• Objective
Go from the first line to the line with "gline('sidewalk_joint',j0,j1+dj*3,.026)" and return those lines verbatim, ends included.

• Task data
+++
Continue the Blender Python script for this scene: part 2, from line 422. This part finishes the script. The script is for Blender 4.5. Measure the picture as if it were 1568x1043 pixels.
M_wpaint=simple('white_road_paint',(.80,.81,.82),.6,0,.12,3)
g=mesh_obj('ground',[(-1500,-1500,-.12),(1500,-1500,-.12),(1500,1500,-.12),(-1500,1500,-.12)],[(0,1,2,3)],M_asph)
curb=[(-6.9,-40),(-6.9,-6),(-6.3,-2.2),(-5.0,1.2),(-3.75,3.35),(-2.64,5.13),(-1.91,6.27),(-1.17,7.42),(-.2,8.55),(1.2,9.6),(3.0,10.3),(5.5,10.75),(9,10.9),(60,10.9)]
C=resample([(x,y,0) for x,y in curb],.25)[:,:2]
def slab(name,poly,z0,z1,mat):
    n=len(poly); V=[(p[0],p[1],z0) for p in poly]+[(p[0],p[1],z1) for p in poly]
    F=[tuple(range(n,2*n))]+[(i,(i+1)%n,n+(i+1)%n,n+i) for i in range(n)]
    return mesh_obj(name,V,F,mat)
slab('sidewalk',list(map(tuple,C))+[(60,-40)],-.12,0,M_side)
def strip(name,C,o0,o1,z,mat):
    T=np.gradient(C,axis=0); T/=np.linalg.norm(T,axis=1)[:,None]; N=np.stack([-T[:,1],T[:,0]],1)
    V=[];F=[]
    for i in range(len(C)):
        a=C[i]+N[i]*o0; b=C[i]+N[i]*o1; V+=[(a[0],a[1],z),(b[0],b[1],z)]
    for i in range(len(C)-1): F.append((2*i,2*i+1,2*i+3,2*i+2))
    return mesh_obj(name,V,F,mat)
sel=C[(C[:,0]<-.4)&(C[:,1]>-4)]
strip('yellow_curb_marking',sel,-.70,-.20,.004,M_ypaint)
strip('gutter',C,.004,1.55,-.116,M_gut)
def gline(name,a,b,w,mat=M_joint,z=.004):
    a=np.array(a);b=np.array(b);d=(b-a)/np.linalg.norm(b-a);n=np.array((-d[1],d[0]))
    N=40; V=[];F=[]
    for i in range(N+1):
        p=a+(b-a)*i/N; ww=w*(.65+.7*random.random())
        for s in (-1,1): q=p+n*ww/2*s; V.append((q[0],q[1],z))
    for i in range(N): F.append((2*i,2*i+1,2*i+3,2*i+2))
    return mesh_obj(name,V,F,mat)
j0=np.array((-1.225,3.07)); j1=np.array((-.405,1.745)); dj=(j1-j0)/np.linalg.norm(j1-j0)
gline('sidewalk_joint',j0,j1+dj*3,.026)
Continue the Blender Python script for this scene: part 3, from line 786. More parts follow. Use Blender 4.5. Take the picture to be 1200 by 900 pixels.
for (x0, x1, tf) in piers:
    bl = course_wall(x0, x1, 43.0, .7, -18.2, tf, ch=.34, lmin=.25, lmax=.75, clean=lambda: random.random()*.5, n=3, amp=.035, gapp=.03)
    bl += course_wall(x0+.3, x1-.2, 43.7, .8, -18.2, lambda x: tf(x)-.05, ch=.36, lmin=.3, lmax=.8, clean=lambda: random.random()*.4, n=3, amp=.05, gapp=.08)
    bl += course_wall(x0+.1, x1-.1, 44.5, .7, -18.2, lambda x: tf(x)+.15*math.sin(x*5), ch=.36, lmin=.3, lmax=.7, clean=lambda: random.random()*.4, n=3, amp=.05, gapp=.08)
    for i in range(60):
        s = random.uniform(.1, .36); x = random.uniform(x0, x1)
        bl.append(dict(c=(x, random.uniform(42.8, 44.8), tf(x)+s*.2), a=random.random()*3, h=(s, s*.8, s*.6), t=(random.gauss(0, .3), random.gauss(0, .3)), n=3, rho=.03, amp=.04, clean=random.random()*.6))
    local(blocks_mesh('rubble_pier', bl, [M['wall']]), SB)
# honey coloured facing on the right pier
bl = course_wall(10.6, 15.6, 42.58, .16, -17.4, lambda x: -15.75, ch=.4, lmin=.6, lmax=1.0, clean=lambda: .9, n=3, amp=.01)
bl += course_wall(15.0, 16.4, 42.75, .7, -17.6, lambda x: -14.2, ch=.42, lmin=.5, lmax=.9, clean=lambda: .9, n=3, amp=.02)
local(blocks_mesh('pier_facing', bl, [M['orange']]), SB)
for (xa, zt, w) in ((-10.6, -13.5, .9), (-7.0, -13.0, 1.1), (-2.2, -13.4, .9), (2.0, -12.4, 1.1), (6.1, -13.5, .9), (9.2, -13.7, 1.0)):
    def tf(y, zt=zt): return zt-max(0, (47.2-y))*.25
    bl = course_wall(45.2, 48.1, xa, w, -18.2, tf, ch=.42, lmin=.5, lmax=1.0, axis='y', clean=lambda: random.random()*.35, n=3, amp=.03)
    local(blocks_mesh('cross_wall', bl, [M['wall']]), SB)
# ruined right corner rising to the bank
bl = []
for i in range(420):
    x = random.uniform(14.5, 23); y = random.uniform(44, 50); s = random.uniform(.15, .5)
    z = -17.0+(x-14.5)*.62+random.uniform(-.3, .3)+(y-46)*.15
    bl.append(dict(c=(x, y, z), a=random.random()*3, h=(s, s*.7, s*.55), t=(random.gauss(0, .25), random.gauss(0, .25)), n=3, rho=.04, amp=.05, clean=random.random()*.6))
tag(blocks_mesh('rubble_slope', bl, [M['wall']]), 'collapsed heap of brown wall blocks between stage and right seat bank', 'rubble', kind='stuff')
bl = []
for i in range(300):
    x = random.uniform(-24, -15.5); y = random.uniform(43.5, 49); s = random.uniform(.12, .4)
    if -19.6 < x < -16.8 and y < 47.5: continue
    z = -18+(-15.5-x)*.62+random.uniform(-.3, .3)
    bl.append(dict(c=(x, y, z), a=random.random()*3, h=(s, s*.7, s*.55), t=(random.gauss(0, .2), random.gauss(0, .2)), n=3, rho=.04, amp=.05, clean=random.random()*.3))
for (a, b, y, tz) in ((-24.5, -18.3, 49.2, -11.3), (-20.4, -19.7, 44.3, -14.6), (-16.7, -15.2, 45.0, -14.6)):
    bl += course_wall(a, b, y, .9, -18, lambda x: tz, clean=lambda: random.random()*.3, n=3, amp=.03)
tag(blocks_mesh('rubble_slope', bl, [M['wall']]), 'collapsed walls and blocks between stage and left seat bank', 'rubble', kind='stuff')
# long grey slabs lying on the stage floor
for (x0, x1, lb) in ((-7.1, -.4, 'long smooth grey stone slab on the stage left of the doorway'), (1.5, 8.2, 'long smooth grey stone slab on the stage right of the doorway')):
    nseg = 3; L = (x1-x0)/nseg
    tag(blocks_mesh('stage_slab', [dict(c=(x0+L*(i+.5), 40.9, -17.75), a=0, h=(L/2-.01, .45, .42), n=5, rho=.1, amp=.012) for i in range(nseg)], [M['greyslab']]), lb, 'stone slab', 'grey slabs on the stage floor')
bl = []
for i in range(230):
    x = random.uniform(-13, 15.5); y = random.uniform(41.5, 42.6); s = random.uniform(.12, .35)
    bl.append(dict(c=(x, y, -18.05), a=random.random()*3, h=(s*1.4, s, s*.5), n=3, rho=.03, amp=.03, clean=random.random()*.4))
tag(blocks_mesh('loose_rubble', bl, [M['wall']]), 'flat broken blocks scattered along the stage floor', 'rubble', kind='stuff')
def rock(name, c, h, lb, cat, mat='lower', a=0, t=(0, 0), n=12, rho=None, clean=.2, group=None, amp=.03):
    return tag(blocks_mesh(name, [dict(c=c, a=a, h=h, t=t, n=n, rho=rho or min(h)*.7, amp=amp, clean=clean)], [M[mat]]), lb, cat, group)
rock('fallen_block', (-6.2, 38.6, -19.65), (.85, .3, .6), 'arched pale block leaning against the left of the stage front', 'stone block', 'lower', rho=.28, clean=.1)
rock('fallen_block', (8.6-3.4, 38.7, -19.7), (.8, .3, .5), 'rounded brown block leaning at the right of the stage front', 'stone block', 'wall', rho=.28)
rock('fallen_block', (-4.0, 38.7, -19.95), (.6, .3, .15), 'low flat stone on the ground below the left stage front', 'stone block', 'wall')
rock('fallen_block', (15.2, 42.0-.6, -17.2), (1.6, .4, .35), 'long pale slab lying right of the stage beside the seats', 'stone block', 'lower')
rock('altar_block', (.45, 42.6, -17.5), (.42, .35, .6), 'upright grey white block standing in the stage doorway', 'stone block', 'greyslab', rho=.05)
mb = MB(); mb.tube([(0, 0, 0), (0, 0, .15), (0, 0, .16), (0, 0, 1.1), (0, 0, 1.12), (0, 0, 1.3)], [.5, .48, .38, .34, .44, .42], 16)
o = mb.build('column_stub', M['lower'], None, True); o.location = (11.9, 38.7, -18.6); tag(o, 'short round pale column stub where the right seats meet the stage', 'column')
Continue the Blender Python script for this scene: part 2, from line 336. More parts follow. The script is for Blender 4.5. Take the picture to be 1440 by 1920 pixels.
+++
• Correct result
Continue the Blender Python script for this scene: part 2, from line 422. This part finishes the script. The script is for Blender 4.5. Measure the picture as if it were 1568x1043 pixels.
M_wpaint=simple('white_road_paint',(.80,.81,.82),.6,0,.12,3)
g=mesh_obj('ground',[(-1500,-1500,-.12),(1500,-1500,-.12),(1500,1500,-.12),(-1500,1500,-.12)],[(0,1,2,3)],M_asph)
curb=[(-6.9,-40),(-6.9,-6),(-6.3,-2.2),(-5.0,1.2),(-3.75,3.35),(-2.64,5.13),(-1.91,6.27),(-1.17,7.42),(-.2,8.55),(1.2,9.6),(3.0,10.3),(5.5,10.75),(9,10.9),(60,10.9)]
C=resample([(x,y,0) for x,y in curb],.25)[:,:2]
def slab(name,poly,z0,z1,mat):
    n=len(poly); V=[(p[0],p[1],z0) for p in poly]+[(p[0],p[1],z1) for p in poly]
    F=[tuple(range(n,2*n))]+[(i,(i+1)%n,n+(i+1)%n,n+i) for i in range(n)]
    return mesh_obj(name,V,F,mat)
slab('sidewalk',list(map(tuple,C))+[(60,-40)],-.12,0,M_side)
def strip(name,C,o0,o1,z,mat):
    T=np.gradient(C,axis=0); T/=np.linalg.norm(T,axis=1)[:,None]; N=np.stack([-T[:,1],T[:,0]],1)
    V=[];F=[]
    for i in range(len(C)):
        a=C[i]+N[i]*o0; b=C[i]+N[i]*o1; V+=[(a[0],a[1],z),(b[0],b[1],z)]
    for i in range(len(C)-1): F.append((2*i,2*i+1,2*i+3,2*i+2))
    return mesh_obj(name,V,F,mat)
sel=C[(C[:,0]<-.4)&(C[:,1]>-4)]
strip('yellow_curb_marking',sel,-.70,-.20,.004,M_ypaint)
strip('gutter',C,.004,1.55,-.116,M_gut)
def gline(name,a,b,w,mat=M_joint,z=.004):
    a=np.array(a);b=np.array(b);d=(b-a)/np.linalg.norm(b-a);n=np.array((-d[1],d[0]))
    N=40; V=[];F=[]
    for i in range(N+1):
        p=a+(b-a)*i/N; ww=w*(.65+.7*random.random())
        for s in (-1,1): q=p+n*ww/2*s; V.append((q[0],q[1],z))
    for i in range(N): F.append((2*i,2*i+1,2*i+3,2*i+2))
    return mesh_obj(name,V,F,mat)
j0=np.array((-1.225,3.07)); j1=np.array((-.405,1.745)); dj=(j1-j0)/np.linalg.norm(j1-j0)
gline('sidewalk_joint',j0,j1+dj*3,.026)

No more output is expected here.